Patrick Leigh Fermor (1915-2011) non è, forse, l’homo europaeus di cui sentiva la nostalgia e favoleggiava il primo Novecento, quel Novecento che – a Vienna come a Parigi o Firenze – ha sentito la cultura come l’ultimo baluardo per l’Occidente vicino alla sua fine. Lettore coltissimo, Fermor alla cultura preferisce l’esperienza, il piacere del rapporto umano, dell’immaginazione, del viaggio. Sa che la cultura è anche una gabbia. E che il dissidio cultura/natura è il problema dei problemi lungo tutta la storia dell’uomo occidentale, dal peccato originale alla Rivoluzione francese, citati nel testo. Sa anche – diversamente da tanti viaggiatori-scrittori, specialmente italiani, della prima metà del secolo ventesimo – che la Grecia non è solo rovine, grandezza passata e sapienza classica. La sua è una Grecia diversa: è forse soprattutto semplicità e vitalità – la vitalità, a volte anche malinconica, del suo presente.

In questa pagina di Roumeli – un libro non ancora tradotto in italiano – si alternano narrazione e pensiero, in una specie di antropologia-lampo dell’uomo europeo novecentesco, stretto nella maglia delle convenzioni: la società è un luogo spesso privo di ossigeno, quando dovrebbe essere una lega di alleati appassionati, nel piacere e nel dolore. A Leopardi, probabilmente, non dispiacerebbero queste righe.

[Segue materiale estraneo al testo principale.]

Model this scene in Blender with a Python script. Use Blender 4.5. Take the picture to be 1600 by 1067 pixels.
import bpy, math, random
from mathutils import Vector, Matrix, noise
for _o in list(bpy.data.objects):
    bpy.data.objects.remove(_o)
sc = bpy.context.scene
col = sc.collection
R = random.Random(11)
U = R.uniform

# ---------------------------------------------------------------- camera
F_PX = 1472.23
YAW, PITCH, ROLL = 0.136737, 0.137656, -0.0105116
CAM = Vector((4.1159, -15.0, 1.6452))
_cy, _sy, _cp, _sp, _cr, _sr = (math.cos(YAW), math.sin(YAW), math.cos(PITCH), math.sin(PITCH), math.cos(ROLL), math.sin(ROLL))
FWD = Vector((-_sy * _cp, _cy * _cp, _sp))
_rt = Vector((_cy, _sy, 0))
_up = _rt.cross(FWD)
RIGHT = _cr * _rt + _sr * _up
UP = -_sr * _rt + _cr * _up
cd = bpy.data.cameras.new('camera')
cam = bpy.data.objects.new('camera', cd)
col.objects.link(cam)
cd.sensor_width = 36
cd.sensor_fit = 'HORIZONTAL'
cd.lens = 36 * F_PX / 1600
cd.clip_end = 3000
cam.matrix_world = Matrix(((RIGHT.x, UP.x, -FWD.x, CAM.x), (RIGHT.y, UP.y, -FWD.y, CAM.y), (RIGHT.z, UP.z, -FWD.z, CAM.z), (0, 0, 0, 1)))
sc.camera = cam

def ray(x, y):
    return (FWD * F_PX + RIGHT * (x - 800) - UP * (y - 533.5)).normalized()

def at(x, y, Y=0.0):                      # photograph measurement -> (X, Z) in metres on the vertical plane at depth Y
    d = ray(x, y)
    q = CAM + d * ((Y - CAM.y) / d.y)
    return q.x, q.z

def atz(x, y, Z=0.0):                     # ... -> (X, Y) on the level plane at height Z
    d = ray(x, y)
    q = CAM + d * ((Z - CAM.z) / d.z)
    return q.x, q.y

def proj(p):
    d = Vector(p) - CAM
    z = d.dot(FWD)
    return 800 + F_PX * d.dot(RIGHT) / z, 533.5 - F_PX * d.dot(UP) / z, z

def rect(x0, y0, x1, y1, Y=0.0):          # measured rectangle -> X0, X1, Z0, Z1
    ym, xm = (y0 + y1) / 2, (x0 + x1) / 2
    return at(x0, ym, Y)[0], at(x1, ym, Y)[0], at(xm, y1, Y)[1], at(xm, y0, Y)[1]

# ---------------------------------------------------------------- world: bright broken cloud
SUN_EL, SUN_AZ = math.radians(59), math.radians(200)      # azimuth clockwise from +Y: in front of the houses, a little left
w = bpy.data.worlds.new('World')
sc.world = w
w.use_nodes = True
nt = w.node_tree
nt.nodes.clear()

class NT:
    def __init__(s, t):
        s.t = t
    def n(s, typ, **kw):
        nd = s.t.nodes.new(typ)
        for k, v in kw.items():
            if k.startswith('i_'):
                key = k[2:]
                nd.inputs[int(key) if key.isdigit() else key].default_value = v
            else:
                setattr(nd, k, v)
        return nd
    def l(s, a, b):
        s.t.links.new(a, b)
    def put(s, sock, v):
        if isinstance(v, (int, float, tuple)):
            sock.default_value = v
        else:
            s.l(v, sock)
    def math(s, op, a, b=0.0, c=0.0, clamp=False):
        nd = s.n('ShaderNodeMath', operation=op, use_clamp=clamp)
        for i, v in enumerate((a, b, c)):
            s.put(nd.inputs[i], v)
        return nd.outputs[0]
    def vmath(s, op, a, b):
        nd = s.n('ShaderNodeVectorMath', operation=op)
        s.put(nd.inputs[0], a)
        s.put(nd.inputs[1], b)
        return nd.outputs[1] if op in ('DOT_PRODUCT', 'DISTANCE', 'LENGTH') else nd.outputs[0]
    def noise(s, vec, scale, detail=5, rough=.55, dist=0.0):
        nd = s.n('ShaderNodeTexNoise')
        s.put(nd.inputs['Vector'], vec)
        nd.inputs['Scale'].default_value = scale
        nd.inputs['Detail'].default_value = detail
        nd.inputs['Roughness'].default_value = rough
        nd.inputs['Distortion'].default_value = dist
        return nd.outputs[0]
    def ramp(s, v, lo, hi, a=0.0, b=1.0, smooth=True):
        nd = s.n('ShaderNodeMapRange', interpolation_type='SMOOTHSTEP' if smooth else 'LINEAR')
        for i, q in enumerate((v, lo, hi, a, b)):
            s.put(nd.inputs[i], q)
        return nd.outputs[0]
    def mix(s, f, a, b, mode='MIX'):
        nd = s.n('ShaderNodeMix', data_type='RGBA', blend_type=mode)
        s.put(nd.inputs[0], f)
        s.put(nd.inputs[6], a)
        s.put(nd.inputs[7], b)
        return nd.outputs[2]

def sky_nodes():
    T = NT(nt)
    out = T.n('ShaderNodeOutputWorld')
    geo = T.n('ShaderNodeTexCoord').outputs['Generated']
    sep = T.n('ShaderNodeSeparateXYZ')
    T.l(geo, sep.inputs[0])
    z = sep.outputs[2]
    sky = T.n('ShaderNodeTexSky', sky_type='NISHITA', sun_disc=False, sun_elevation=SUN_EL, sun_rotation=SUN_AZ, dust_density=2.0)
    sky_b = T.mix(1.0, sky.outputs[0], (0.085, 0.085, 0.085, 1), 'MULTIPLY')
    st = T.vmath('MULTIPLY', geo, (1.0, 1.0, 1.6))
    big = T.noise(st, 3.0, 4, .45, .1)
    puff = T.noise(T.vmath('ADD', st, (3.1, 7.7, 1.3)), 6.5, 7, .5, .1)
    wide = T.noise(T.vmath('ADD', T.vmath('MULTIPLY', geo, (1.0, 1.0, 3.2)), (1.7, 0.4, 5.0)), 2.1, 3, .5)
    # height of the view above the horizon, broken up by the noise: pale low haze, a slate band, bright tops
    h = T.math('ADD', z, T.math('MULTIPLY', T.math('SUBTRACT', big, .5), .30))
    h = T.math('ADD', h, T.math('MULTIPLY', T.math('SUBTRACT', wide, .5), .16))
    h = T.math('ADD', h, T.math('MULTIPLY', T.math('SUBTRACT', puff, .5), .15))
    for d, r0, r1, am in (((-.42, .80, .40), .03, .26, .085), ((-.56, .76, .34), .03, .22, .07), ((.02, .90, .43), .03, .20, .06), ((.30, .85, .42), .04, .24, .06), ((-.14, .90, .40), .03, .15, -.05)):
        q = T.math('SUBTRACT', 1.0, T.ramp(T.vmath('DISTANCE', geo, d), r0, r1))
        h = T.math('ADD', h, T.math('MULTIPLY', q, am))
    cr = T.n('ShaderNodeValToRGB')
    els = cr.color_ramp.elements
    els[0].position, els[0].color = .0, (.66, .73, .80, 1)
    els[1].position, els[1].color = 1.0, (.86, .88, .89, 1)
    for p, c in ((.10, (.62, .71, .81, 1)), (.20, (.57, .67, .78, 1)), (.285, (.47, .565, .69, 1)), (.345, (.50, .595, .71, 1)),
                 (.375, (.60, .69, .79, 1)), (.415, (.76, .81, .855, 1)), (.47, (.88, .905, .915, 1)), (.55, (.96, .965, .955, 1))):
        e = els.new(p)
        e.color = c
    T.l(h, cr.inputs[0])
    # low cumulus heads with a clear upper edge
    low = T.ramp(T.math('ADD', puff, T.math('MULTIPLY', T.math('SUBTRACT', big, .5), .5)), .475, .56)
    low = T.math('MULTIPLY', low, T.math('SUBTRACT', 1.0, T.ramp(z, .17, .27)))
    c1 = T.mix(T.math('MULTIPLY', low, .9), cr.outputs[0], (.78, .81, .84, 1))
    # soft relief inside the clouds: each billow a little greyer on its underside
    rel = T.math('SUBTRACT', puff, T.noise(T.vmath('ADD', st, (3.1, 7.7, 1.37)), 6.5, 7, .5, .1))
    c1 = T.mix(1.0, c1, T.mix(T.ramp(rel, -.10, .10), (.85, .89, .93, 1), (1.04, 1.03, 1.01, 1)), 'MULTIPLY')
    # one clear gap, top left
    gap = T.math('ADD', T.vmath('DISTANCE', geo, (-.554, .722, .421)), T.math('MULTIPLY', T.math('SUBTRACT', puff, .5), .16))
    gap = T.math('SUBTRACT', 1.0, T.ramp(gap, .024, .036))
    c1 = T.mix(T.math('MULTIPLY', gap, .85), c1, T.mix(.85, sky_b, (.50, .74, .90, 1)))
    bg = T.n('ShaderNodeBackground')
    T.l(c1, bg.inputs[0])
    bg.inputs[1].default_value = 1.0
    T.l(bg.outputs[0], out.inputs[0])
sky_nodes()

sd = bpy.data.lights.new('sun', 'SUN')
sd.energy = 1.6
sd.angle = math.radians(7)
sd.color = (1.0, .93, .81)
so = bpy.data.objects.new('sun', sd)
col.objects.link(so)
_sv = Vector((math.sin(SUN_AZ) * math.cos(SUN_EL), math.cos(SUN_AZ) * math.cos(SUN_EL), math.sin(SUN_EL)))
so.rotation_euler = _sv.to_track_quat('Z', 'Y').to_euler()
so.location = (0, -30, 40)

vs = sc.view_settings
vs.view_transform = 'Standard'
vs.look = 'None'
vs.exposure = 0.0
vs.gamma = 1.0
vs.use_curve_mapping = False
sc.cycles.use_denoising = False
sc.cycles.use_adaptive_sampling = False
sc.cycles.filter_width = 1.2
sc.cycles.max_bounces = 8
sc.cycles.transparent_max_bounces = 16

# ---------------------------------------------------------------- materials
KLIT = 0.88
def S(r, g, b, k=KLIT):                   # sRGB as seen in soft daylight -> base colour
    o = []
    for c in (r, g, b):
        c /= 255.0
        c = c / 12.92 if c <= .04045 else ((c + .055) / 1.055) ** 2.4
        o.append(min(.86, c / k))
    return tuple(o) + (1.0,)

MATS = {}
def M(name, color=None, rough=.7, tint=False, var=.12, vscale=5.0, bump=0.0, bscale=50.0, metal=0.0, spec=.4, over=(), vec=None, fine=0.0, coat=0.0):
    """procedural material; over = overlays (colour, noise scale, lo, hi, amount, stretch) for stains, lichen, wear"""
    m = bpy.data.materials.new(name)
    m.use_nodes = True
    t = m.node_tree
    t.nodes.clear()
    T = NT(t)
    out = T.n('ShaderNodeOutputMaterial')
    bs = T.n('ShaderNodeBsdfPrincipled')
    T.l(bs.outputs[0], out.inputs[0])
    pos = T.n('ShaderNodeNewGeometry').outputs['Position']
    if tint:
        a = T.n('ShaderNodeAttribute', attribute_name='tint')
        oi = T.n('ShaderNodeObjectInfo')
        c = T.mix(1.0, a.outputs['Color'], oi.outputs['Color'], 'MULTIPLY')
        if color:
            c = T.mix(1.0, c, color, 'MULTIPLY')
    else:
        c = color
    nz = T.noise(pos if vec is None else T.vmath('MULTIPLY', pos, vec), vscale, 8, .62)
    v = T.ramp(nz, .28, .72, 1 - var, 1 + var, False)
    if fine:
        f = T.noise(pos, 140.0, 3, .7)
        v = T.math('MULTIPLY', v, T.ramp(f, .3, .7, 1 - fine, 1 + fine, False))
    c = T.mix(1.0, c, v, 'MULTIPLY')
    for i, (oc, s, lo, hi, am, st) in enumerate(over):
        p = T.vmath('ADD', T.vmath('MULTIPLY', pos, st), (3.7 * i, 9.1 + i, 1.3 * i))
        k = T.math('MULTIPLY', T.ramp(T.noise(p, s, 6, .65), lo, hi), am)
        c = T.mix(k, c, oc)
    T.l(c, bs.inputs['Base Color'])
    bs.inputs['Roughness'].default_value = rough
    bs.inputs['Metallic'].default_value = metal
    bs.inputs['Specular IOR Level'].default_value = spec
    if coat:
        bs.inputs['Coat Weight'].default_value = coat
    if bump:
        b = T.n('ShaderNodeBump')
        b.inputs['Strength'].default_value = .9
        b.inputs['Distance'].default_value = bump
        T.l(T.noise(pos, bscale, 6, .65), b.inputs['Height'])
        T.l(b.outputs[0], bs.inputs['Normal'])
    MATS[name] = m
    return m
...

All’egualitarismo si sostituisce l’uguaglianza, alla guerra reale – qui presentita: Fermor sarà poi un grande protagonista della resistenza al Nazismo, a Creta – si affianca qui la guerra quotidiana, come dicono le due metafore dell’armatura e dell’arsenale. Ma è la magia della Grecia a far sì che chi scrive possa continuare a sentire (vedi la velocissima, coinvolgente descrizione sensoriale delle ultime righe): a percepire la vita che scorre, e a gustarla fino in fondo. Ed è l’affastellarsi delle sensazioni nel finale – non il controllo della ragione – a far pensare a un unconjecturable magic, un’inaspettata magia. La leggerezza è un miracolo.

Chi scrive non ha paura di dire “io” (come nell’attacco, molto netto, di questi paragrafi: «I had began…» ). La penna di Fermor è lontana da giochetti sperimentali o finzionali: scrittura e esistere convivono sul filo della necessità, non dell’arte. Diceva Fermor che quando si scrive lo si fa pensando come a un very close friend, un amico molto caro. Sarà per questo che la sua voce ci arriva come nuda, a volte ironica ma sempre potentemente naturale, priva di trucchi: una voce umanissima e fraterna, sospinta dalle sue splendide suole di vento.